Lesson No. 2: Paying Bills
You would think that paying bills is a “common sense” lesson, something that people automatically know how to do when they become adults, but that’s not the case. It’s important to assign a bill to your teenager, whether it’s their cellphone bill or their car insurance bill. Send them a payment reminder email or, better yet, just tell them the date their payment is due. If their payment is late, they get charged a late fee or they lose a privilege, like not being able to go out with their friends.
It’s important for teenagers to realize that when they don’t meet their financial deadlines, there are penalties. It’s much better for them to learn the lesson young, under their parents’ roof, than for them to learn the hard way by incurring high interest charges and late fees from credit cards after forgetting to pay their bill.
Lesson No. 3: Saving and Investing
I know there are many hard-working teenagers who do odd jobs to make enough money to save for college or pay for their car notes. However, along with those lessons about hard work and discipline needs to come an understanding of saving and investing.
Teach your teenagers about compounding interest using examples in your own home. You could offer them a small allowance, for example, but then increase it by a certain percentage if they decide to leave it in the “parent bank” for a few months. This also helps with the first goal of delayed gratification.

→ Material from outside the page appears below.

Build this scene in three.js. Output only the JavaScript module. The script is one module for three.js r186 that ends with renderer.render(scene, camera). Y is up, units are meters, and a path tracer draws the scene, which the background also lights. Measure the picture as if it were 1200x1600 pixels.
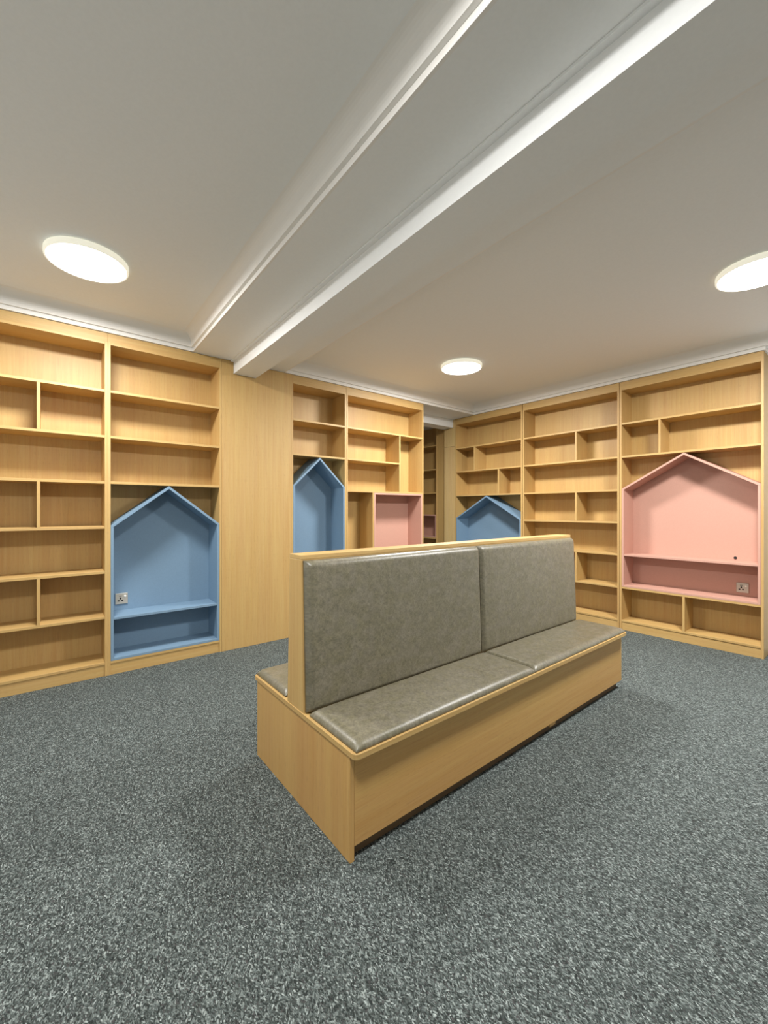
import * as THREE from 'three';
import { RoundedBoxGeometry } from 'three/addons/geometries/RoundedBoxGeometry.js';
import { RectAreaLightUniformsLib } from 'three/addons/lights/RectAreaLightUniformsLib.js';

// ---------------------------------------------------------------- camera, light levels, exposure
const scene = new THREE.Scene();
scene.background = new THREE.Color(0x000000);
const FOCAL = 645.4, HORIZON = 796.6;                       // pixels of a 1200 x 1600 frame
const camera = new THREE.PerspectiveCamera(2 * Math.atan(800 / FOCAL) * 180 / Math.PI, 0.75, 0.05, 60);
camera.position.set(0, 1.2, 0);
camera.rotation.y = -38.97 * Math.PI / 180;
camera.setViewOffset(1200, 1600, 0, 800 - HORIZON, 1200, 1600);   // lens shift: the verticals are upright in the photograph
const renderer = new THREE.WebGLRenderer({ antialias: true });
renderer.toneMapping = THREE.LinearToneMapping;
renderer.toneMappingExposure = 1.04;
renderer.shadowMap.enabled = true;
RectAreaLightUniformsLib.init();
const LAMP_POWER = 262, LAMP_GLOW = 9, LAMP_TINT = new THREE.Color().setRGB(1, 0.99, 0.965);

// ---------------------------------------------------------------- random, noise, textures
function rng(seed) { let a = seed >>> 0; return () => { a = (a + 0x6D2B79F5) | 0; let t = Math.imul(a ^ (a >>> 15), 1 | a); t = (t + Math.imul(t ^ (t >>> 7), 61 | t)) ^ t; return ((t ^ (t >>> 14)) >>> 0) / 4294967296; }; }
function lattice(nx, ny, seed) {                            // periodic value noise on an nx * ny lattice, argument in [0,1)
  const r = rng(seed), g = new Float32Array(nx * ny).map(() => r() * 2 - 1);
  return (u, v) => {
    const x = u * nx, y = v * ny, xi = Math.floor(x), yi = Math.floor(y);
    let fx = x - xi, fy = y - yi; fx = fx * fx * (3 - 2 * fx); fy = fy * fy * (3 - 2 * fy);
    const x0 = ((xi % nx) + nx) % nx, x1 = (x0 + 1) % nx, y0 = ((yi % ny) + ny) % ny, y1 = (y0 + 1) % ny;
    return (g[y0 * nx + x0] * (1 - fx) + g[y0 * nx + x1] * fx) * (1 - fy) + (g[y1 * nx + x0] * (1 - fx) + g[y1 * nx + x1] * fx) * fy;
  };
}
const enc = (c) => { c = Math.min(1, Math.max(0, c)); return 255 * (c <= 0.0031308 ? c * 12.92 : 1.055 * c ** (1 / 2.4) - 0.055); };
function texture(w, h, paint, metresU, metresV, srgb = true) {   // paint(u, v) -> [r, g, b] linear
  const d = new Uint8Array(w * h * 4);
  for (let j = 0; j < h; j++) for (let i = 0; i < w; i++) {
    const c = paint(i / w, j / h), k = (j * w + i) * 4;
    for (let n = 0; n < 3; n++) d[k + n] = srgb ? enc(c[n]) : 255 * Math.min(1, Math.max(0, c[n]));
    d[k + 3] = 255;
  }
  return finish(new THREE.DataTexture(d, w, h), metresU, metresV, srgb);
}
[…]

Smart teenagers can certainly follow investment news, companies they like, and services they use. Offer them choices, like putting money in their investing account instead of going to a concert, and allow them to decide between saving and spending. Over time and with enough education, they’ll come to learn the basic concepts of investing and can carry it with them for a lifetime.
I know that many of these are easier said than done, but if you start the discussion when your children are young, this will become a natural part of your conversations as they get older. My children can’t talk yet, but I know they are absorbing some lessons from us as parents. So we’re aiming to give them the best example of money management possible so they can emulate us throughout their lives.